Di rumah ibukupun tak tinggal diam. Kecuali mengurus anak-anaknya tanpa pembantu, beliau juga menyempatkan berternak ayam. Jika ikan goreng absen hadir di atas segumpal nasi saat sarapan, sebagai ganti telur mata sapi atau dadar yang menghiasinya. Kadang juga tempe atau tahu goreng hasil membeli dari pedagang ethek yang sering mampir.
Sayuran tak lagi membuat ibuku repot. Di halaman rumah telah tersedia sumbernya. Pepaya, kelapa, nangka, pisang, ketela, kenikir dan bayam telah tertanam, tinggal petik hasilnya.
Bahkan pagar pembatas pekarangan tertanami petai china atau lamtara temu gelang melingkar, jadi sumber kayu bakar dan olahan masakan kegemaran kami sekeluarga. Bothok.
Dengan bekal pendidikkan SKP ( Sekolah Kepandaian Putri) ibuku piawai mengolah berbagai masakan. Hingga kini belum ada masakan yang seenak olahan ibuku. Ketrampilan itu kini terwarisi oleh anak-anak gadisnya, baik kakakku dan adik-adikku pandai memasak.
Ibuku juga terampil menjahit, membuat pakaian. Semua pakaian sekolah anak-anaknya adalah hasil karyanya. Ketrampilan ini juga diwarisi oleh ketujuh saudaraku perempuan. Beliaupun pernah membuatkanku switer hasilnya menyongket.
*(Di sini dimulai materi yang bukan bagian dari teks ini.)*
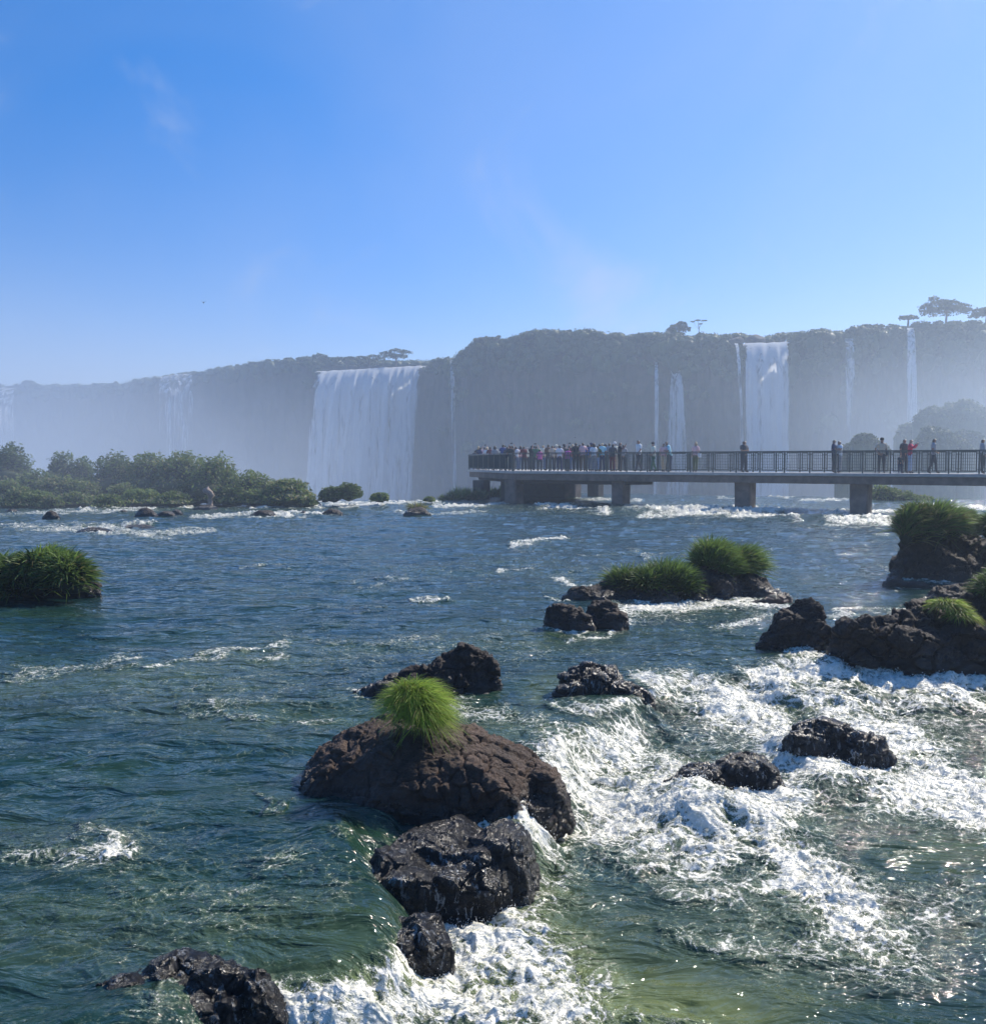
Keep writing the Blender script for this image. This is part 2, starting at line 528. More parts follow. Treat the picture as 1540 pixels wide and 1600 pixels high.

Pernah ayahku diminta untuk menjabat sebagai kepala dusun oleh warga masyarakat dusun Karang Dinoyo, desa Kepung, kecamatan Kepung, Kabupaten Kediri. Namun beliau menolaknya lantaran akan pindah rumah di dusun tetangga, Purwarejo.
Teman ayahkulah yang kemudian menjabatnya. Beliau pensiunan tentara. Kami sekeluarga akrab dengan keluarganya. Anak perempuan tertuanya teman kakak perempuanku. Adiknya teman sekolahku di SD dan SMP.
Aku ingat lelaki itu pernah melintas di depan rumahku, membawa senapan angin, mungkin hendak berburu, setelah di angkat menjadi kasun atau Kamituwa.
"Di mana ayahmu ?" Ia bertanya pada saat aku bermain di halaman.
"Ke ladang pak. Menyiangi jagung."jawabku.
Terakhir lelaki itu masuk penjara. Tersangkut kasus pupuk bimas yang menjadi tanggung jawabnya.